## THE RECORDS
::::

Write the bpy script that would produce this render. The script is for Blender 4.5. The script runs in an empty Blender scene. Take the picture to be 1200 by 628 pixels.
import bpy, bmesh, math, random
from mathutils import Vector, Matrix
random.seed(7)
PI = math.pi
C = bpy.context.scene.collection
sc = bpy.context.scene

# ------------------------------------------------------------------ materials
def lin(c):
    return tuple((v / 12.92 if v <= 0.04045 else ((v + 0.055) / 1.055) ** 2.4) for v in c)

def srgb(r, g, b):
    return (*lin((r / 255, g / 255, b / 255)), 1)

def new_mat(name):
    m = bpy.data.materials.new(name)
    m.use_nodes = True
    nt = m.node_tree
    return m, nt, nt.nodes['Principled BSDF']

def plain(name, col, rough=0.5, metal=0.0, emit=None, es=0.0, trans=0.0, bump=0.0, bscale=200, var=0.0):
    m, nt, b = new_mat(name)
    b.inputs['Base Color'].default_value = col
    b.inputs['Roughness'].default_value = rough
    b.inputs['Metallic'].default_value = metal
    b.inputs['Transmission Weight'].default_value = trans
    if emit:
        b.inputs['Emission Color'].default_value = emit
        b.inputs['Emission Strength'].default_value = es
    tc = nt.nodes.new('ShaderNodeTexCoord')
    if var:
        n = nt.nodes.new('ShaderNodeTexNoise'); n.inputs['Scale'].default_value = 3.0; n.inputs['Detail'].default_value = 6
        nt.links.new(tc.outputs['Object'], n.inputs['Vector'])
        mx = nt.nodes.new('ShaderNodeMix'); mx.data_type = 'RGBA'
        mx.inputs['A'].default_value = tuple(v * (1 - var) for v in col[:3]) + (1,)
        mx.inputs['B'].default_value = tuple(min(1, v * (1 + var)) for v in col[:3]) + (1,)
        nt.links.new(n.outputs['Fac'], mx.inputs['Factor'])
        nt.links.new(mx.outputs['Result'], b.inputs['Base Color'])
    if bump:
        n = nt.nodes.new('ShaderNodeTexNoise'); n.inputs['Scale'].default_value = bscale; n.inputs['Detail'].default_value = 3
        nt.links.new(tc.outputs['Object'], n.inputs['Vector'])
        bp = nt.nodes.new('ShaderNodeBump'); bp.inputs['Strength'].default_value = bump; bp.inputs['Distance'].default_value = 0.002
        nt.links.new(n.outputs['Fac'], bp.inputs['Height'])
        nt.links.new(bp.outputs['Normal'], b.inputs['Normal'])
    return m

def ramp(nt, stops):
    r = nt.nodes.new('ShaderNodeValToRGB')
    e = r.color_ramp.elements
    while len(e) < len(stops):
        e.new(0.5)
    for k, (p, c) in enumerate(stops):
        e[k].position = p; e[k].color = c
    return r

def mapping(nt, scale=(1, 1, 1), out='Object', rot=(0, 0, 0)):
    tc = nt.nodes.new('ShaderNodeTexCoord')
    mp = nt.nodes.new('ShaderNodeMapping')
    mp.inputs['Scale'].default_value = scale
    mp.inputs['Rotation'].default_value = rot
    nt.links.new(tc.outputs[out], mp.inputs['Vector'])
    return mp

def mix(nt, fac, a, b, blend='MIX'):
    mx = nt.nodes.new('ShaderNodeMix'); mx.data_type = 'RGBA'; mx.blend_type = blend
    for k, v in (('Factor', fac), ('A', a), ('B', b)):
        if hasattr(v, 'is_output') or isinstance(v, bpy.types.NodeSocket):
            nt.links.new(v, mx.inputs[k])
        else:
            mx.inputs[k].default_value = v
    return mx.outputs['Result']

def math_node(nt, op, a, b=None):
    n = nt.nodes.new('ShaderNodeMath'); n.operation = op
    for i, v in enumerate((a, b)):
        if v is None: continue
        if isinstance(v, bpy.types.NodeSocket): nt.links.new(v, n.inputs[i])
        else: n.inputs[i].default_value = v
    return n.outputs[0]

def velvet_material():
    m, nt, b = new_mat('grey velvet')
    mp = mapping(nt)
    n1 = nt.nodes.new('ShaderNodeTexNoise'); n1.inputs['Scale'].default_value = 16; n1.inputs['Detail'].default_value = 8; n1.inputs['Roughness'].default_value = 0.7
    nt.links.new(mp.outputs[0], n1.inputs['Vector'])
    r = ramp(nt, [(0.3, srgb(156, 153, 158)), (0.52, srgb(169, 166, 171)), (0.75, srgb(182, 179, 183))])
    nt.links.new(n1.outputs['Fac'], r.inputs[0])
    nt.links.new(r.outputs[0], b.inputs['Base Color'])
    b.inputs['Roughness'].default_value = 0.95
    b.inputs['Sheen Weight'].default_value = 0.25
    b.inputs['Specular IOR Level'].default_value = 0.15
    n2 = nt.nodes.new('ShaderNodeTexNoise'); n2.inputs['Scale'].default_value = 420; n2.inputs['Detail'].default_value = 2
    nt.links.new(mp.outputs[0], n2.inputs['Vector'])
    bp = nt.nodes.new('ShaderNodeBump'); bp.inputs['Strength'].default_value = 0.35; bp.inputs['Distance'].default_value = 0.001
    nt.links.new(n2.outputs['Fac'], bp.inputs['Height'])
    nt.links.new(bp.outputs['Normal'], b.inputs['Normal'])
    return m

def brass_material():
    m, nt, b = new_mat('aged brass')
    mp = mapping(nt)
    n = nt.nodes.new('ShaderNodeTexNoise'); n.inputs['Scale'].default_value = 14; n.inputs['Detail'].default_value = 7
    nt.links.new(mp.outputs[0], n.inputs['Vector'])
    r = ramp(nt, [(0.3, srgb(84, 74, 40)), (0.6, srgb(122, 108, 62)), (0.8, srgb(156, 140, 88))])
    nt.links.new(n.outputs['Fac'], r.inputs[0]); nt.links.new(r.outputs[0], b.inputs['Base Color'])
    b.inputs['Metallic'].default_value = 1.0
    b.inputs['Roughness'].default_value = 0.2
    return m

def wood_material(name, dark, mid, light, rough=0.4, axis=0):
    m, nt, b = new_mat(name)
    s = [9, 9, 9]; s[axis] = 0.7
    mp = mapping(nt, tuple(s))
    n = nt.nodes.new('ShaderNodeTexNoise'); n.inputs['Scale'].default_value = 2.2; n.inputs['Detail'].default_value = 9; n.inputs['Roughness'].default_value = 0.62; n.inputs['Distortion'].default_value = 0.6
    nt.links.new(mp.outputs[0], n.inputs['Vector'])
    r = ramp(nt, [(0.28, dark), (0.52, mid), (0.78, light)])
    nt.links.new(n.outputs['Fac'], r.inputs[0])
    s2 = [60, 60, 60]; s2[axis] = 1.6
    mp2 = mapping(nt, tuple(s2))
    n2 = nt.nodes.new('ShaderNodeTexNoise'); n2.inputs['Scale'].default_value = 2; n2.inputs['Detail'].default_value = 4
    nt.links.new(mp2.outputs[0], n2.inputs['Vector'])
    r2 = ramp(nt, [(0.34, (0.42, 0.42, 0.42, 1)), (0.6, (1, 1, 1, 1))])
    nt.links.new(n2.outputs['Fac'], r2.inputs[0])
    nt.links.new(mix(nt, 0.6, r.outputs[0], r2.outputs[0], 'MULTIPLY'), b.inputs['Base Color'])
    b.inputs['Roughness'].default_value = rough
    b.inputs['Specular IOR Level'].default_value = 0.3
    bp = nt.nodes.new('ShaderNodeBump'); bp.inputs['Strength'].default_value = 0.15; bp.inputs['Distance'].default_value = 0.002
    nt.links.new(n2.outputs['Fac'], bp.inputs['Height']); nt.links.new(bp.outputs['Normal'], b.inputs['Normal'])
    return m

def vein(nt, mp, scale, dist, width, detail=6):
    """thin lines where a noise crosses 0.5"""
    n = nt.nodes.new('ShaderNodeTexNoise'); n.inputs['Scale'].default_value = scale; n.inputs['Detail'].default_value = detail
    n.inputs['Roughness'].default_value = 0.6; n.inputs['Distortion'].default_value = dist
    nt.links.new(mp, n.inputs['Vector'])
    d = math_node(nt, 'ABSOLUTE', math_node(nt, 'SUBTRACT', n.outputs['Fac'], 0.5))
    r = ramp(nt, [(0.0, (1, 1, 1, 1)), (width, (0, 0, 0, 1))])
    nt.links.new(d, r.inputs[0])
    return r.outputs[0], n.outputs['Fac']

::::

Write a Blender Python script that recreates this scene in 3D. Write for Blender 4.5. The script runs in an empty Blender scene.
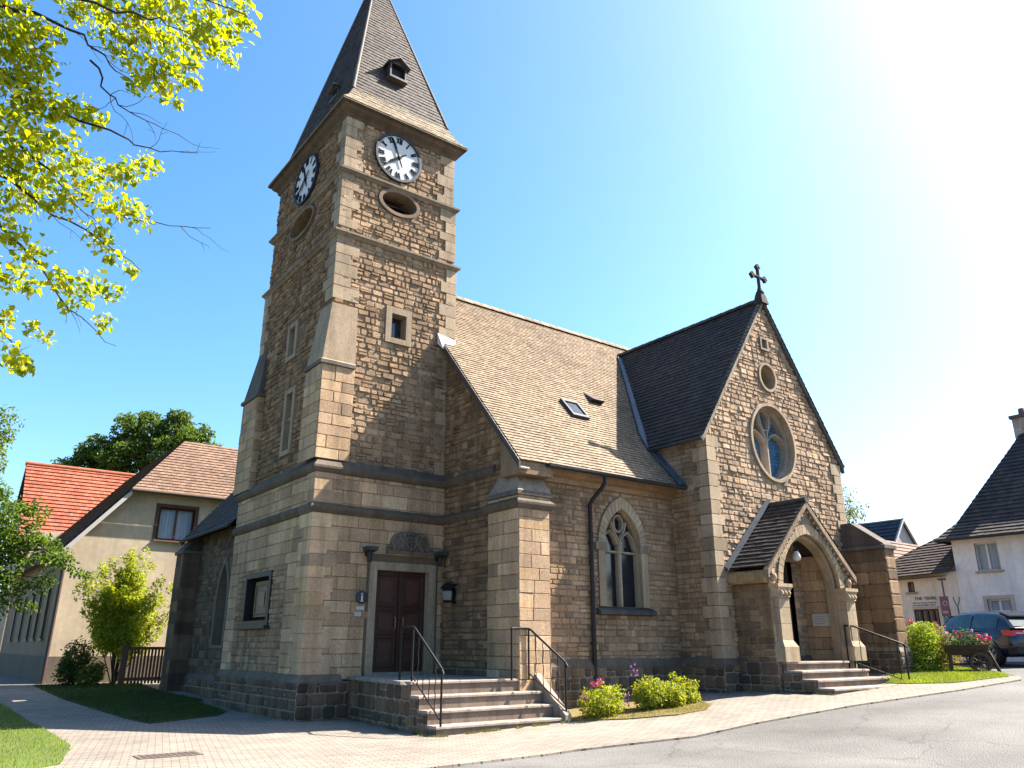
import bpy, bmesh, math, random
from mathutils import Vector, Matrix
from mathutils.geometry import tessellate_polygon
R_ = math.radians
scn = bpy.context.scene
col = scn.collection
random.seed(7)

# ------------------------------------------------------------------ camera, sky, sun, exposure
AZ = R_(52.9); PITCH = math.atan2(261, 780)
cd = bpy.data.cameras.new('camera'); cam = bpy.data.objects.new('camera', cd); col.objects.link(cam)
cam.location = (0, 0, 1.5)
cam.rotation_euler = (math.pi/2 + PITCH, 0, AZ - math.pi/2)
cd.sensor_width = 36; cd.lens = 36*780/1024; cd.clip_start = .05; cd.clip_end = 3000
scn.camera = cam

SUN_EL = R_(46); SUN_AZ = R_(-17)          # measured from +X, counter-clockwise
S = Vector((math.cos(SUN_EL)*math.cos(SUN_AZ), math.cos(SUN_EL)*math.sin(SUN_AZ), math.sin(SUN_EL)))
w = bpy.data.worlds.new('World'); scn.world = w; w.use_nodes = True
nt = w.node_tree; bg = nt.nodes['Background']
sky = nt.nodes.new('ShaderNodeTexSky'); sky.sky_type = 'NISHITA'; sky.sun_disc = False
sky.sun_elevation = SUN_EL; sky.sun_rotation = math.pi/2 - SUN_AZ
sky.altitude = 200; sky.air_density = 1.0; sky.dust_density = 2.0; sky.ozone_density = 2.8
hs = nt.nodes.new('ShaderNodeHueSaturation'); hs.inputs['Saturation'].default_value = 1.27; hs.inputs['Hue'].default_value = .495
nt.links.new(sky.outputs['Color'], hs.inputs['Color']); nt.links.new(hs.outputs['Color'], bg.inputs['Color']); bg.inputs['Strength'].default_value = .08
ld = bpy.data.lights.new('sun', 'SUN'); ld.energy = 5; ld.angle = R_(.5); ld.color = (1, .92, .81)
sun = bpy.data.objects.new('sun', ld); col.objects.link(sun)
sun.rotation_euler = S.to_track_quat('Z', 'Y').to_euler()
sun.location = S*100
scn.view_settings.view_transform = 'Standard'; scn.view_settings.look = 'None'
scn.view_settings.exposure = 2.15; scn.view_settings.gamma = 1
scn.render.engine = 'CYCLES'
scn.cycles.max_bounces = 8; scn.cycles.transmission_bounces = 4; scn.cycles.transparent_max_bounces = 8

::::

## TASK TO COMPLETE
Write out exactly the lines from the one with "Write the bpy" through the one with "return m, nt, nt.nodes['Principled BSDF']", including both, and no others.

## RIGHT ANSWER
Write the bpy script that would produce this render. The script is for Blender 4.5. The script runs in an empty Blender scene. Take the picture to be 1200 by 628 pixels.
import bpy, bmesh, math, random
from mathutils import Vector, Matrix
random.seed(7)
PI = math.pi
C = bpy.context.scene.collection
sc = bpy.context.scene

# ------------------------------------------------------------------ materials
def lin(c):
    return tuple((v / 12.92 if v <= 0.04045 else ((v + 0.055) / 1.055) ** 2.4) for v in c)

def srgb(r, g, b):
    return (*lin((r / 255, g / 255, b / 255)), 1)

def new_mat(name):
    m = bpy.data.materials.new(name)
    m.use_nodes = True
    nt = m.node_tree
    return m, nt, nt.nodes['Principled BSDF']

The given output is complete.